Roche verprellt ihre Leserinnen

Wahrscheinlich hat Roche mit diesem falschen Akzent genau jene Leserinnen verprellt, die noch vor gut sieben Jahren ihre "Feuchtgebiete"-Lesungen stürmten - weil sie es befreiend fanden, dass eine der ihren, eine damals knapp 30-Jährige Autorin, derart offen über frauliche Körperlichkeit schrieb. Heute aber sind Autorin und Leserinnen älter geworden, entscheidende Jahre sind ins Land gegangen, mutmaßlich ist die eigene Körperlichkeit nicht mehr das Thema, was diese Leserinnen umtreibt. Das es im Buch eigentlich um andere, mutmaßlich spannendere Dinge geht, um Wut, um Angst, auch um Einsamkeit, das konnte keine ahnen, die Roche und "Mädchen für alles" zunächst über die Medien wahrnahm.

Und so bleiben sie jetzt weg, die Leserinnen, von den Lesungen, aber auch im Buchhandel - der Roman ist auf Platz sechs der Paperback-Liste eingestiegen, das wäre für andere Bücher ganz ordentlich. Für das neue Buch einer Autorin, die mit ihren vorgegangenen Romanen Millionenauflagen erzielte, ist das schlicht enttäuschend.

Auf der Buchmesse wurde Charlotte Roche gefragt, wo ihr Weg hingehe, ob sie Fernsehfrau sei oder Autorin.

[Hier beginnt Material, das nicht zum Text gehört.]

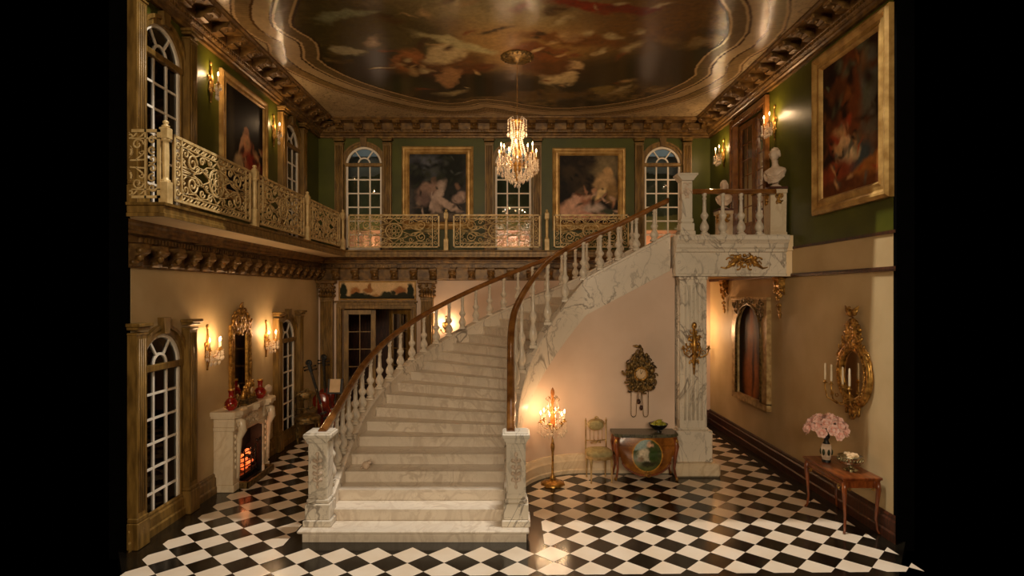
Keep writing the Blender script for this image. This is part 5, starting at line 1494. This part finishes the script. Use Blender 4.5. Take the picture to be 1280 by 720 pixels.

Ach, sagte sie, mit dem Fernsehen wolle sie nicht abschließen, noch nicht. Aber Autorin, ja, das würde sie jedenfalls gerne sein, das höre sich gut an. Nun ist aber der Weg der sehr erfolgreichen Autorin Charlotte Roche vielleicht vorbei. Was nicht heißt, dass sie keine gute ist.